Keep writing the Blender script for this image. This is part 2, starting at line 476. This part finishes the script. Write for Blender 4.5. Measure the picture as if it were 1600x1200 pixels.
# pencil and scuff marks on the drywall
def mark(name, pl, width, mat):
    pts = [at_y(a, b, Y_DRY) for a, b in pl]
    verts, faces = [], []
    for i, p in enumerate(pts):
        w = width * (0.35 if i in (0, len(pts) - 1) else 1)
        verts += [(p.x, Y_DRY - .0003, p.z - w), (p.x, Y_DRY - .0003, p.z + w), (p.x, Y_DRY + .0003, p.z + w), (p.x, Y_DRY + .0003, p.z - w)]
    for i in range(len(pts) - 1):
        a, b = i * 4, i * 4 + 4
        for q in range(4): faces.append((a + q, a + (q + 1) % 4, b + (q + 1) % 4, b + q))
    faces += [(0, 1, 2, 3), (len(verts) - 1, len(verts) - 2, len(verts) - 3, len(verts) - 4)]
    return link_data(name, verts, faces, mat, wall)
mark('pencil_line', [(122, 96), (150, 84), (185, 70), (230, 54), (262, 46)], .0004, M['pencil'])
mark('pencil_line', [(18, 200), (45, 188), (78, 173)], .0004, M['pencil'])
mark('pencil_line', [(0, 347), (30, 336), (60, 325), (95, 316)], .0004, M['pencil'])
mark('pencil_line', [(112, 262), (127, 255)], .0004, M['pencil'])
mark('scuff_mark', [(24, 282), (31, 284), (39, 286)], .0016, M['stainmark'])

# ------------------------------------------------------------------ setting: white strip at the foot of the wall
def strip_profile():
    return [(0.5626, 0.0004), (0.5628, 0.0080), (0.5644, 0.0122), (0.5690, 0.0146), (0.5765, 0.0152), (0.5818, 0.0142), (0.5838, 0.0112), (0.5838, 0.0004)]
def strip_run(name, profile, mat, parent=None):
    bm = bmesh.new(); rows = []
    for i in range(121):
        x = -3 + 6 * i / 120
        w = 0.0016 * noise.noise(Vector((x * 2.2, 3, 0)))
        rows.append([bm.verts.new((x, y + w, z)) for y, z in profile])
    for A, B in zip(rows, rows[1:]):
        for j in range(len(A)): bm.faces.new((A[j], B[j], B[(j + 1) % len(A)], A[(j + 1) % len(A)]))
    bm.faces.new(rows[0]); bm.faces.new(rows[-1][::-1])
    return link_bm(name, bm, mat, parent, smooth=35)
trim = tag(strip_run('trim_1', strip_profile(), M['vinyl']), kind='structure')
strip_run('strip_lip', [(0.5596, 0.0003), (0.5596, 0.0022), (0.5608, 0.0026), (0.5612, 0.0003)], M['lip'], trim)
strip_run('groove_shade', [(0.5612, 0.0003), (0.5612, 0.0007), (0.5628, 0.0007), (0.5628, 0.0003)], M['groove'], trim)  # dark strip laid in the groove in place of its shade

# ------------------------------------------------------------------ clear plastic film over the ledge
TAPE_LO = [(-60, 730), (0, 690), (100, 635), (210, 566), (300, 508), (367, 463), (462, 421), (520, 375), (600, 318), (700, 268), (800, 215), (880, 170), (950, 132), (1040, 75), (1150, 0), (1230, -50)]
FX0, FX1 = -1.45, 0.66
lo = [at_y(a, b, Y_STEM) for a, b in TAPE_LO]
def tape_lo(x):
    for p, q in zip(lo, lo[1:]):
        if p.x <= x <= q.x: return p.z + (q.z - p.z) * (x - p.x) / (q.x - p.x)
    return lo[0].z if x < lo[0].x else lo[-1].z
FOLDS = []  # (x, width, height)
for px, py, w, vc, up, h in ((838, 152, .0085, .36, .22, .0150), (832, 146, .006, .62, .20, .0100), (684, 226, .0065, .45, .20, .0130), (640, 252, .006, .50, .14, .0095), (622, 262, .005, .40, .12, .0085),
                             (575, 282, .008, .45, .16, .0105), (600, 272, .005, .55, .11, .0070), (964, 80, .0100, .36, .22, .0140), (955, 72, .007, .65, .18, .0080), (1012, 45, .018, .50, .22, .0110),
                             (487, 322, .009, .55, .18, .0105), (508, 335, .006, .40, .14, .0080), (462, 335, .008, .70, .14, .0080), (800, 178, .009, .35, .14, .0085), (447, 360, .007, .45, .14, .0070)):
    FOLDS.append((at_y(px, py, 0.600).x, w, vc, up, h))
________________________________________
▸ **WHAT THE EXERCISE ASKS**:
Output the full listing exactly as it stands.

▸ **EXERCISE RESPONSE**:
Keep writing the Blender script for this image. This is part 2, starting at line 476. This part finishes the script. Write for Blender 4.5. Measure the picture as if it were 1600x1200 pixels.
# pencil and scuff marks on the drywall
def mark(name, pl, width, mat):
    pts = [at_y(a, b, Y_DRY) for a, b in pl]
    verts, faces = [], []
    for i, p in enumerate(pts):
        w = width * (0.35 if i in (0, len(pts) - 1) else 1)
        verts += [(p.x, Y_DRY - .0003, p.z - w), (p.x, Y_DRY - .0003, p.z + w), (p.x, Y_DRY + .0003, p.z + w), (p.x, Y_DRY + .0003, p.z - w)]
    for i in range(len(pts) - 1):
        a, b = i * 4, i * 4 + 4
        for q in range(4): faces.append((a + q, a + (q + 1) % 4, b + (q + 1) % 4, b + q))
    faces += [(0, 1, 2, 3), (len(verts) - 1, len(verts) - 2, len(verts) - 3, len(verts) - 4)]
    return link_data(name, verts, faces, mat, wall)
mark('pencil_line', [(122, 96), (150, 84), (185, 70), (230, 54), (262, 46)], .0004, M['pencil'])
mark('pencil_line', [(18, 200), (45, 188), (78, 173)], .0004, M['pencil'])
mark('pencil_line', [(0, 347), (30, 336), (60, 325), (95, 316)], .0004, M['pencil'])
mark('pencil_line', [(112, 262), (127, 255)], .0004, M['pencil'])
mark('scuff_mark', [(24, 282), (31, 284), (39, 286)], .0016, M['stainmark'])

# ------------------------------------------------------------------ setting: white strip at the foot of the wall
def strip_profile():
    return [(0.5626, 0.0004), (0.5628, 0.0080), (0.5644, 0.0122), (0.5690, 0.0146), (0.5765, 0.0152), (0.5818, 0.0142), (0.5838, 0.0112), (0.5838, 0.0004)]
def strip_run(name, profile, mat, parent=None):
    bm = bmesh.new(); rows = []
    for i in range(121):
        x = -3 + 6 * i / 120
        w = 0.0016 * noise.noise(Vector((x * 2.2, 3, 0)))
        rows.append([bm.verts.new((x, y + w, z)) for y, z in profile])
    for A, B in zip(rows, rows[1:]):
        for j in range(len(A)): bm.faces.new((A[j], B[j], B[(j + 1) % len(A)], A[(j + 1) % len(A)]))
    bm.faces.new(rows[0]); bm.faces.new(rows[-1][::-1])
    return link_bm(name, bm, mat, parent, smooth=35)
trim = tag(strip_run('trim_1', strip_profile(), M['vinyl']), kind='structure')
strip_run('strip_lip', [(0.5596, 0.0003), (0.5596, 0.0022), (0.5608, 0.0026), (0.5612, 0.0003)], M['lip'], trim)
strip_run('groove_shade', [(0.5612, 0.0003), (0.5612, 0.0007), (0.5628, 0.0007), (0.5628, 0.0003)], M['groove'], trim)  # dark strip laid in the groove in place of its shade

# ------------------------------------------------------------------ clear plastic film over the ledge
TAPE_LO = [(-60, 730), (0, 690), (100, 635), (210, 566), (300, 508), (367, 463), (462, 421), (520, 375), (600, 318), (700, 268), (800, 215), (880, 170), (950, 132), (1040, 75), (1150, 0), (1230, -50)]
FX0, FX1 = -1.45, 0.66
lo = [at_y(a, b, Y_STEM) for a, b in TAPE_LO]
def tape_lo(x):
    for p, q in zip(lo, lo[1:]):
        if p.x <= x <= q.x: return p.z + (q.z - p.z) * (x - p.x) / (q.x - p.x)
    return lo[0].z if x < lo[0].x else lo[-1].z
FOLDS = []  # (x, width, height)
for px, py, w, vc, up, h in ((838, 152, .0085, .36, .22, .0150), (832, 146, .006, .62, .20, .0100), (684, 226, .0065, .45, .20, .0130), (640, 252, .006, .50, .14, .0095), (622, 262, .005, .40, .12, .0085),
                             (575, 282, .008, .45, .16, .0105), (600, 272, .005, .55, .11, .0070), (964, 80, .0100, .36, .22, .0140), (955, 72, .007, .65, .18, .0080), (1012, 45, .018, .50, .22, .0110),
                             (487, 322, .009, .55, .18, .0105), (508, 335, .006, .40, .14, .0080), (462, 335, .008, .70, .14, .0080), (800, 178, .009, .35, .14, .0085), (447, 360, .007, .45, .14, .0070)):
    FOLDS.append((at_y(px, py, 0.600).x, w, vc, up, h))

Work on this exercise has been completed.